DORA would eliminate need for beer tents; Chamber sees plenty of upside

The St. Paddy's Day Festival in Warsaw has relied on beer tent, including last year. A proposal before Warsaw City Council could change that but not before this year's holiday gathering. News Now Warsaw photo by Dan Spalding.
By Dan Spalding
News Now Warsaw

WARSAW — Rob Parker is a big advocate for the establishment of a DORA district, which Warsaw has proposed to establish inside the downtown business district.

DORA is short for Designated Outdoor Refreshment Area.

Rob Parker

The state legislature opened the door for such local policies last year when it passed legislation, and Winona Lake Town Council embraced the concept soon afterward by establishing a DORA district for The Village at Winona.

Parker, the president of Kosciusko Chamber of Commerce has talked to officials in Kalamazoo and roughly six communities in Ohio that have adopted DORA-like policies and thinks it will open up the chance for more foot traffic in the downtown, whether it be window shopping or attending a festival.

“That’s the idea. In every community that I’ve talked to, that’s what happens. It increases foot traffic, it increases sales to the other stores,” Parker said. “It’s just really good.”

He believes it will increase economic vitality for the downtown merchants.

“Each one of them has said it provides for a great opportunity for people to come together, to have community and participate in festivals and arts and crafts.”

Ten restaurants in downtown Warsaw have expressed interest in the program, which would be open for use at any time, but is specifically geared toward outdoor events and festivals.
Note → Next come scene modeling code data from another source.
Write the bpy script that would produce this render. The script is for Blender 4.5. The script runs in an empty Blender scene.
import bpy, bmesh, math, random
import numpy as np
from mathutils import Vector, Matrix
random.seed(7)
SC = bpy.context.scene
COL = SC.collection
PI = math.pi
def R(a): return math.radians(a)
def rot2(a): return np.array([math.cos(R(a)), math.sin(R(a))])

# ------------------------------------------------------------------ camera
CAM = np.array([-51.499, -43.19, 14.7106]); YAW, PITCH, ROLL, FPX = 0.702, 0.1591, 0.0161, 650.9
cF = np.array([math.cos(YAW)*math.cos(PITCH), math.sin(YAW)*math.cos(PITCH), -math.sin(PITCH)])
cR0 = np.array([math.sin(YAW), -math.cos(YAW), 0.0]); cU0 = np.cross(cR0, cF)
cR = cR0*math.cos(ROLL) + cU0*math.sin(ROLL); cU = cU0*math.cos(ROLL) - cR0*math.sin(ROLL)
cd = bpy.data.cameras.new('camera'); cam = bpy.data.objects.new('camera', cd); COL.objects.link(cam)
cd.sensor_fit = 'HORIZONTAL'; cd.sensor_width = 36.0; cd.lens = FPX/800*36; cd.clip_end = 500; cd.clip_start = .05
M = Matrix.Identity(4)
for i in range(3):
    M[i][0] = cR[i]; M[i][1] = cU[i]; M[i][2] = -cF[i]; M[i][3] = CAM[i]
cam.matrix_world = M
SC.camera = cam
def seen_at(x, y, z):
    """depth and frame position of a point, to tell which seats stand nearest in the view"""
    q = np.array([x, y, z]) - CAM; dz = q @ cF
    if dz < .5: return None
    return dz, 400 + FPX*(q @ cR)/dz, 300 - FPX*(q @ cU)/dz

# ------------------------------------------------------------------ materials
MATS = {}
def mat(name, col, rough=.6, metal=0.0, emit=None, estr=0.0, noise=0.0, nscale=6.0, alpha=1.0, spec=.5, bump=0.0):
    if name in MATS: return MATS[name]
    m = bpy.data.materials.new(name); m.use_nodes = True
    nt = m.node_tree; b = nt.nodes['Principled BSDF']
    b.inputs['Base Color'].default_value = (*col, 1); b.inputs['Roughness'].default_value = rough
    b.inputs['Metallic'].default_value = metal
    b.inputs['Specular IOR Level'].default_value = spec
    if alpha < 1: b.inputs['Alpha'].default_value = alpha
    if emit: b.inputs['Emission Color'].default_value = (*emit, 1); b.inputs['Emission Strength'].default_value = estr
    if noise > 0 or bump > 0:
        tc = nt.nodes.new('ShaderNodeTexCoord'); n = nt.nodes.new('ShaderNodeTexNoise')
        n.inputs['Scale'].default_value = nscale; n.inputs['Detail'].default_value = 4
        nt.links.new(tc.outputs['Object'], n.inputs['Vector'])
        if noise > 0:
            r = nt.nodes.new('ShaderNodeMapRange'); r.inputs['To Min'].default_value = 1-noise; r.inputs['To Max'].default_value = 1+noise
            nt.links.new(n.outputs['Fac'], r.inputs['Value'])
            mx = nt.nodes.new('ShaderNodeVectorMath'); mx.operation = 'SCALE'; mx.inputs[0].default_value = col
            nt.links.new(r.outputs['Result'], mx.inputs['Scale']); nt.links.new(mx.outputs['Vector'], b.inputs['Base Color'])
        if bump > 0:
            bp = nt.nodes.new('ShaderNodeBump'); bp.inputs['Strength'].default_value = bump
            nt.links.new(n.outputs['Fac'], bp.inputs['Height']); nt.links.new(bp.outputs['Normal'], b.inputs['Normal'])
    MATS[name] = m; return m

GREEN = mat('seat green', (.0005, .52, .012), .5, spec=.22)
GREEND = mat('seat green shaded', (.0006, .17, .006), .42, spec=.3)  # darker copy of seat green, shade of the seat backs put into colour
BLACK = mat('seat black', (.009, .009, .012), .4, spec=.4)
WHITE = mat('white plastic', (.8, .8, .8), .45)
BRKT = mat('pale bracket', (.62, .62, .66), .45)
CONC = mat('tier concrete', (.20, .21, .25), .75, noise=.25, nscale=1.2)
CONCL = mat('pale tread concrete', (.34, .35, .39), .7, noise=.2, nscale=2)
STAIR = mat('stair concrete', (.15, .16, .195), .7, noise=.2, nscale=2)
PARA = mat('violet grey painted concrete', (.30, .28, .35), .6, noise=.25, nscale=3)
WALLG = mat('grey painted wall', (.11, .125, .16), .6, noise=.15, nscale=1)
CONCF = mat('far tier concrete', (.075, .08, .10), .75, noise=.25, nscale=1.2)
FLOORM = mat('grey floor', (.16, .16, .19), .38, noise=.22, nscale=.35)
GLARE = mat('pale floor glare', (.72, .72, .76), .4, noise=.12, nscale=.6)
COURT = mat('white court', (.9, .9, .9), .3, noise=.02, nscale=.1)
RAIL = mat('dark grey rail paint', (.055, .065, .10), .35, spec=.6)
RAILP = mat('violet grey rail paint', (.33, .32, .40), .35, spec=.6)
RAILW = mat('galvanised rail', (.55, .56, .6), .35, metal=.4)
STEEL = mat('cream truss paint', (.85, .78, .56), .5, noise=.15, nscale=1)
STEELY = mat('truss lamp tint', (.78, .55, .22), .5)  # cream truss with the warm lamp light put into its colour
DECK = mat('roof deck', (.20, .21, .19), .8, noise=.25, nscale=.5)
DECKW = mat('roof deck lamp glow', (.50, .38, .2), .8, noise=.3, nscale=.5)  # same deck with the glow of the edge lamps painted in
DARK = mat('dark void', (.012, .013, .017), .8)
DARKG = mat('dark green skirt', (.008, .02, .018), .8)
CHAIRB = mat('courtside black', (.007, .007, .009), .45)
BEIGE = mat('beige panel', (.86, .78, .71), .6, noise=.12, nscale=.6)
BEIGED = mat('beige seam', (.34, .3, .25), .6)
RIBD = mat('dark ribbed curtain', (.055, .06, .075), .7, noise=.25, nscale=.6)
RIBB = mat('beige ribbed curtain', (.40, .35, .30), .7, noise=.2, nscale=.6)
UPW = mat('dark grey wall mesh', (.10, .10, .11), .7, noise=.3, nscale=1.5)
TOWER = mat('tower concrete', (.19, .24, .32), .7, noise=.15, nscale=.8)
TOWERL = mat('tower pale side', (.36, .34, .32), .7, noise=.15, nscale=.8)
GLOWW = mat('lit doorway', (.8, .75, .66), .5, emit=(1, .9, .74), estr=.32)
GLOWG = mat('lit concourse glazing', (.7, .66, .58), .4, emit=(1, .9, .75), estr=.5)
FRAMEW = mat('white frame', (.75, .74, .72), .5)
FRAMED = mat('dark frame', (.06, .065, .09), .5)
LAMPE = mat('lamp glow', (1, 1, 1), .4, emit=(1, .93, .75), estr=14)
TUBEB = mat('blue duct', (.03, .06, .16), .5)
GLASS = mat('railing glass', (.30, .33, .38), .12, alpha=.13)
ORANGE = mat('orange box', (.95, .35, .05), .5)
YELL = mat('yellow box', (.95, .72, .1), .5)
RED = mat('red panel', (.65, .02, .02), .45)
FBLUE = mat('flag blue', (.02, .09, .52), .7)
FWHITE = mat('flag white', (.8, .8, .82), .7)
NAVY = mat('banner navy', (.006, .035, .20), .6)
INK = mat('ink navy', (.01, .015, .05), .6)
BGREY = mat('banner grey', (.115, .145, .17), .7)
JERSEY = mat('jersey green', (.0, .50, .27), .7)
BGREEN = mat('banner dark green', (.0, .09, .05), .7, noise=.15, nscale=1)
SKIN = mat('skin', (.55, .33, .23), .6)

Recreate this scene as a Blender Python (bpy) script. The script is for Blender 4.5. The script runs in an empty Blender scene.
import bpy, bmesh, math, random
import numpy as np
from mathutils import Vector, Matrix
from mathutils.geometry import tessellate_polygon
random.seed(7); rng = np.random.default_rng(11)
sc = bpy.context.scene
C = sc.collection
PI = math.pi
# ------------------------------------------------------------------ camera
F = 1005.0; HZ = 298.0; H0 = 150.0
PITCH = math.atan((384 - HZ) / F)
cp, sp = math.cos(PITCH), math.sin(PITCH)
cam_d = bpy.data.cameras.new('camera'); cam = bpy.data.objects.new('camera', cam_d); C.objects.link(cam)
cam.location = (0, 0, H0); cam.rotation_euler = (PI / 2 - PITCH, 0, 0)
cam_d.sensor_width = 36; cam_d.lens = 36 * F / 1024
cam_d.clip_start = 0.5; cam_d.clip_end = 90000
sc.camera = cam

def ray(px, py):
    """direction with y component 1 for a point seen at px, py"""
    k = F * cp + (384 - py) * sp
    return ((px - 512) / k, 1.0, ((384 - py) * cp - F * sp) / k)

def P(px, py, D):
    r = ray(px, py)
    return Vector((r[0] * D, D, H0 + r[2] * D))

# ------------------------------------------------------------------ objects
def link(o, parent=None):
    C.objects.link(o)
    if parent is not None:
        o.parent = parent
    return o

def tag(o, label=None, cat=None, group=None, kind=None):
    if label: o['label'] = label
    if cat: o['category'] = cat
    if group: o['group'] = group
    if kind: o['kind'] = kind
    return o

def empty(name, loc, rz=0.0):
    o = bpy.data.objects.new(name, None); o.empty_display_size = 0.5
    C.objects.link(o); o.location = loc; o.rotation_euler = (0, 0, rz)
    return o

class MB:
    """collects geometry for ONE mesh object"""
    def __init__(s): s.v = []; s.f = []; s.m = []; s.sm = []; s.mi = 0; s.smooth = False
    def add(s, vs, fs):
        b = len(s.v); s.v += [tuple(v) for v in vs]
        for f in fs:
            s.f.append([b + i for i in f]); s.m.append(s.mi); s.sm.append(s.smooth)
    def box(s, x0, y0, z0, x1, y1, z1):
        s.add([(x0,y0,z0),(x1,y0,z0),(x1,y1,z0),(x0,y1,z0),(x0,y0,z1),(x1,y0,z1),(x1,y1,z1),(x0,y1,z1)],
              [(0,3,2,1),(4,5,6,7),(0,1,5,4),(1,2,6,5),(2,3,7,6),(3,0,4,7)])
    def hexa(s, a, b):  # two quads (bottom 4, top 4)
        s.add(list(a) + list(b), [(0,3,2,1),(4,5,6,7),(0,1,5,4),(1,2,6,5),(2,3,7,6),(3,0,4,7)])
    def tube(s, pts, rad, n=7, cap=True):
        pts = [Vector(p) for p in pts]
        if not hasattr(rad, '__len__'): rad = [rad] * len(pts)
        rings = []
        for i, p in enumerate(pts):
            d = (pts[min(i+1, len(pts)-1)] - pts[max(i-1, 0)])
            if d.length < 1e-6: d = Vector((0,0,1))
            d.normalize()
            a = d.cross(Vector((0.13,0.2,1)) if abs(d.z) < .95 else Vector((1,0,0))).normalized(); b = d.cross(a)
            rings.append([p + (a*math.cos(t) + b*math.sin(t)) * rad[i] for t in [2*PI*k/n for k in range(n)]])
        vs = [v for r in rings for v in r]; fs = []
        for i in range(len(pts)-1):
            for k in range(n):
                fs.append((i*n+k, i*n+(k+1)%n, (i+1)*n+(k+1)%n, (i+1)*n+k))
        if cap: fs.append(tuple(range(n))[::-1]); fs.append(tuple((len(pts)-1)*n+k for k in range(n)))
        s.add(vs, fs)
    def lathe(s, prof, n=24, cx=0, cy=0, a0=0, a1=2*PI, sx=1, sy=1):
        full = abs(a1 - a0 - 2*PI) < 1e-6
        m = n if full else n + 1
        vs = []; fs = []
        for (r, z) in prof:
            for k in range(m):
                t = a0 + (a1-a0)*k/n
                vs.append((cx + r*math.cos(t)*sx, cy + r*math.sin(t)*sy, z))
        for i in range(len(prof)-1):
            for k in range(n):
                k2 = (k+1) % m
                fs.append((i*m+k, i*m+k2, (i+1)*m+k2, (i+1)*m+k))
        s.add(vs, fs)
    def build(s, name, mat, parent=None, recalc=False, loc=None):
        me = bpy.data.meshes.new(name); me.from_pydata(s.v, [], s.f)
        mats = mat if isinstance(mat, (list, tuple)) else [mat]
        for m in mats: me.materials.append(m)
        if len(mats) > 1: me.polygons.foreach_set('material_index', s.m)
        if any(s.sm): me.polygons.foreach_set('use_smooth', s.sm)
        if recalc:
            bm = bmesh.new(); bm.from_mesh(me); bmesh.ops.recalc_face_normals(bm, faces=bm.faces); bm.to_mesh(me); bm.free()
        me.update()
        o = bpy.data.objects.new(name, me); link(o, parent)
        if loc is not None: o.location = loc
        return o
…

The policy would allow downtown patrons to buy adult beverages at restaurants inside the district, using cups provided by businesses which would include a QR code that explains the rules and the designated area.

The proposed perimeter of the district would be Lake Street to the west, Main Street to the north, Indiana Street to the east and Jefferson Street to the south.

The change in policy could have a big effect on festivals such as the St. Paddy Days Festival that have relied on a beer tents in the past in downtown Warsaw and could likely render the tents unnecessary.

Parker said he thinks the change would greatly benefit spectators attending the Fat & Skinny Tire Festival when races are held in the downtown.

But it could have an impact on events wide and small.

“Think of having an art show in the downtown. You have a glass of wine and walking around looking at art,” Parker said. “Pretty cool.”

Unlike somebody sitting at a tavern who can potentially replenish their drink repeatedly, those who venture outdoors with a drink under the policy are not as likely to return for seconds and thirds in the same timespan, Parker points out.

“People aren’t going to drink as much —  it’s just a way to socialize and create economic vitality for our downtown,” Parker said.

He also argues that families — adults with children — sometimes attend festivals together but are then separated when adults head to the beer tent and children are left outside.

The elimnination of a tent — or a “beer jail” as some call it — would help keeps families together, he said.

The proposal was pitched on Feb. 20 and city council took the first steps toward approval. Virtually no opposition was voiced.

Other towns considering establishing DORA districts in Indiana include Mishawaka, Fort Wayne, Jeffersonville and Batesville, according to a recent search of Google News.

Winona Lake town council approved a similar plan last year with very little opposition and the new designation will likely be used this year.

Parker said he feels confident about its approval in Warsaw

“If Winona Lake was notoriously known for being the most conservative when it comes to alcohol consumption — if they’re OK with this — I think the rest of the community can get behind it as well,” Parker.

Warsaw City Council is expected to pick up the discussion in March.